Мы пили шоколад и слушали сэнсэя. Он рассказывал о том, как ходил к недавно умершему Готакэ. Раза три или четыре он не принимал сэнсэя – его якобы не было дома, но наконец Суге-сану удалось встретиться с ним. Готакэ, которому тогда было уже за семьдесят, приглаживая седые волосы, спросил:

– Зачем вы пришли ко мне?

– Пришёл потому, что хотел услышать от вас о каллиграфии.

– Не знаю, что бы я мог рассказать о каллиграфии. Но есть множество людей, рассуждающих о ней, – спросите лучше их.

– Я не хочу их слушать, поэтому и пришёл к вам.

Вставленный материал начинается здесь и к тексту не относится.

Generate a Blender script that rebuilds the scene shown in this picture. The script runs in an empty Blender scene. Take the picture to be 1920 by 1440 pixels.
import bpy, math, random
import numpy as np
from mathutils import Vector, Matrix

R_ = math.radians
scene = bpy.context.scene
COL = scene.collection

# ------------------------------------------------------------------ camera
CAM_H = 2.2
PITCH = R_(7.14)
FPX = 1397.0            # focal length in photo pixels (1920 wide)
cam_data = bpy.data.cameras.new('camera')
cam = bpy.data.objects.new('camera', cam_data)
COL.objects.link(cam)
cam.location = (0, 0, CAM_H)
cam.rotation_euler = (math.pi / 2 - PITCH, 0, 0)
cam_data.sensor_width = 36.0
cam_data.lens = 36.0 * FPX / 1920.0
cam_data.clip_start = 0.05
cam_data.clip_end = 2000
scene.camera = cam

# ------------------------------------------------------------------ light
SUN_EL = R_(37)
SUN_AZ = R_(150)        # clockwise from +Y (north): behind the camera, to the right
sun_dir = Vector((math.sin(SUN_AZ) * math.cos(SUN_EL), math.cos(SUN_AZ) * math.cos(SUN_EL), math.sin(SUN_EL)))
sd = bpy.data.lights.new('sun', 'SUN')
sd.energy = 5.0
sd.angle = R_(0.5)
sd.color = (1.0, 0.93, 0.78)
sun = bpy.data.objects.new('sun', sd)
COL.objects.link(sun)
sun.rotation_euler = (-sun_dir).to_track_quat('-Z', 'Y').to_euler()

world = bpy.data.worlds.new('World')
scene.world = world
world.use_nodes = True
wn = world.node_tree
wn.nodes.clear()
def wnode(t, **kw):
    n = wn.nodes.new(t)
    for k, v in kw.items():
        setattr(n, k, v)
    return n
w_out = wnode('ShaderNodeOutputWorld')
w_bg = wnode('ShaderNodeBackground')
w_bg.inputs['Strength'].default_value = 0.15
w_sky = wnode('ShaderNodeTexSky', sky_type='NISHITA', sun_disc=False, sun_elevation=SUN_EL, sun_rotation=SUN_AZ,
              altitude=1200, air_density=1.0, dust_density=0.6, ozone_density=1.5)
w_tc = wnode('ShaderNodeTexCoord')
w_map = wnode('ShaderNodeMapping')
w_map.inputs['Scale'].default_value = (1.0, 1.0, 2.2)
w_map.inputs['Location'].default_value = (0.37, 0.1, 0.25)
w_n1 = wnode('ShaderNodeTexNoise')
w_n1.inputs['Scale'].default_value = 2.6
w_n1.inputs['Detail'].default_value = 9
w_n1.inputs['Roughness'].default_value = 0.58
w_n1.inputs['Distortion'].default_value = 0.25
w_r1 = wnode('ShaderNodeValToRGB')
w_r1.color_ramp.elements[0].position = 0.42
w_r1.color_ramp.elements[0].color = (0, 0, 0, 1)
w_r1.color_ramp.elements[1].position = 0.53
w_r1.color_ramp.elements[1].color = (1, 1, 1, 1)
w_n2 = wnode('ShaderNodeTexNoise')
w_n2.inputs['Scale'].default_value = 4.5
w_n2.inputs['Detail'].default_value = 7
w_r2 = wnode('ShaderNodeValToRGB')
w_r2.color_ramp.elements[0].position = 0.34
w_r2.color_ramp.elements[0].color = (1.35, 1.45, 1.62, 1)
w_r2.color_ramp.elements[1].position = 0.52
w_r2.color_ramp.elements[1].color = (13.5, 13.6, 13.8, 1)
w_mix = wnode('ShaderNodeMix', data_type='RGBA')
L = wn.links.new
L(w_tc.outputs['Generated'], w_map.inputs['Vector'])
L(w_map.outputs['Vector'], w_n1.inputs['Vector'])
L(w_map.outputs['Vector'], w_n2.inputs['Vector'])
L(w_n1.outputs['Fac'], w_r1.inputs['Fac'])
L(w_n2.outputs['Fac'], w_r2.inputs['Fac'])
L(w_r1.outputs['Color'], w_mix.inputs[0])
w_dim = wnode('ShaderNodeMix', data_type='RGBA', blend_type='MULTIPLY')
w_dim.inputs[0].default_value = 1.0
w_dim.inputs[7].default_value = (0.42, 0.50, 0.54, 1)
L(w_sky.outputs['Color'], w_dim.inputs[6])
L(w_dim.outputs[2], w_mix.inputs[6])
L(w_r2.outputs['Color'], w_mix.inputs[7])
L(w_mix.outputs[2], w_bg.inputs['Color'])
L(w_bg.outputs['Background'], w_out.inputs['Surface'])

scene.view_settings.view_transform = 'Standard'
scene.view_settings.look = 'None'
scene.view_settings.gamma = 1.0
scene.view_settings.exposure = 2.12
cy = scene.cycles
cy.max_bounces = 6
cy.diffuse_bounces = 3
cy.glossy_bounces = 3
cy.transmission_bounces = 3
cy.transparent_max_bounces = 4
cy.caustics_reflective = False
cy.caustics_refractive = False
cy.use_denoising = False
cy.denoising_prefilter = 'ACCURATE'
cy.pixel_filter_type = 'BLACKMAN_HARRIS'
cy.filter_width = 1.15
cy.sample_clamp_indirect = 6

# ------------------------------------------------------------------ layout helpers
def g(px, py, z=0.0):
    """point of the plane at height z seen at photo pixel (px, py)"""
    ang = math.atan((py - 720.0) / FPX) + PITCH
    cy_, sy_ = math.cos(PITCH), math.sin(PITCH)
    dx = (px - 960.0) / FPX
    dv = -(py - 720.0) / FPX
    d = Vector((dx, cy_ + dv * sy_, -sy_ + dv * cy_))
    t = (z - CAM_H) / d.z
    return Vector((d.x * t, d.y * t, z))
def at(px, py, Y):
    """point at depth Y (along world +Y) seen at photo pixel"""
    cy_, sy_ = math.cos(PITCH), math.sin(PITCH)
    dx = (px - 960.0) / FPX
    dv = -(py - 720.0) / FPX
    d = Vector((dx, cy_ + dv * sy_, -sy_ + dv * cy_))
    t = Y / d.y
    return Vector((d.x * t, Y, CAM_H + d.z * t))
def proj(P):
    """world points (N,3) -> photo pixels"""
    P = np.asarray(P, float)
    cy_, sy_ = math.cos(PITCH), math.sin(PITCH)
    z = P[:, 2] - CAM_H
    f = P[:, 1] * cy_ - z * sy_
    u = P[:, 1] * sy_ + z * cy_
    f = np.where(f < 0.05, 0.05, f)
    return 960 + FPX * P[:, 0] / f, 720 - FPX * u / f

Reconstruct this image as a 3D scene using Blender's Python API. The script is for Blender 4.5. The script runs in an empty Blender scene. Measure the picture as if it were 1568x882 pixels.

Я передаю дословно слова сэнсэя. Готакэ утверждал, что не знает, что такое каллиграфия. Сэнсэй вернулся домой как побитая собака. Примерно через месяц Готакэ умер. Среди близких друзей сэнсэя есть поэт Тэцутаро Ои. Он не только поэт, но и прекрасный каллиграф. Он считал Готакэ своим учителем и до самой его смерти поддерживал с ним дружеские отношения, они многое обсуждали. Когда сэнсэй увиделся с ним и рассказал о своей встрече с Готакэ, тот сказал:

– Он очень сожалел о случившемся. После вашего прихода Готакэ пригласил меня и сказал, что к нему с таким же вопросом приходил человек по имени Суга, вы, кажется, земляки, сказал он, и должны знать, что он за человек. Я ответил, что мне о посещении ничего не известно. Ведь я последние три года прожил в Китае. Потом рассказал ему, что ты за человек, и Готакэ, выразив глубокое сожаление, сказал, что немедленно отправится в Камакуру, чтобы встретиться с тобой. «Проводите меня к нему», – попросил он. Но вскоре заболел и умер. Так что Готакэ жаль не меньше, чем тебя.